N.J.C.M. Kappeyne van de Coppello
aan
Matthijs Vermeulen
Loenen a/d Vecht, 27 december 1959
Loenen a/d Vecht, 27 december 1959
Hooggeachte Heer Vermeulen,
Het heeft mij buitengewoon verheugd Uw brief van 17 dezer te hebben mogen ontvangen. Dit is voor mij n.l. het eerste, voor mij persoonlijk bestemde levensteeken van iemand, de eenige nog in leven, die tot de helden mijner jeugd heeft behoord. Ik hoop, dat het begrip "Leve Sousa" − want dat is inderdaad een begrip − voldoende uitleg is. U kunt zich ongetwijfeld indenken, dat een jongen, die zich in die dagen wild ergerde − het was de tijd, waarin ik een kleine rol in de gymnasium-opvoering van "de Vogels" mocht vervullen − aan de germanophiele houding van het Concertgebouw, door Uw roep werd wakker geschud, én met zooveel mogelijk lawaai meestreed. Ik zie nog hoe Mevrouw Heemskerk een loge in den Stadsschouwburg verliet om Schmuller achter de schermen te bewegen − er zullen wel de noodige krachttermen in het Russisch gevallen zijn − om zijn solo in het Caecilia-Concert te spelen, doch tevergeefs.

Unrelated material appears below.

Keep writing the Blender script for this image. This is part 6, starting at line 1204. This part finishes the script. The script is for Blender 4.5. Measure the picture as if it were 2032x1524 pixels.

Wanneer men zoover teruggrijpt, is het inderdaad weldadig te bedenken, dat dezelfde auctor van veel energie thans nog in staat is onze nationale muzieklitteratuur te verrijken met een − voor mij althans − hevig werk, dat op mij een indruk maakte, vergelijkbaar met de eerste auditie b.v. van de Sacre, maar dan met een zoo Fransch aandoende inslag als ik in Nederlandsche klanken inderdaad sedert Diepenbrock niet heb medegemaakt.
U begrijpt dus, hoe Uw brief welkom was, te meer nu ik U niet geregeld meer over nabije grachten zie loopen.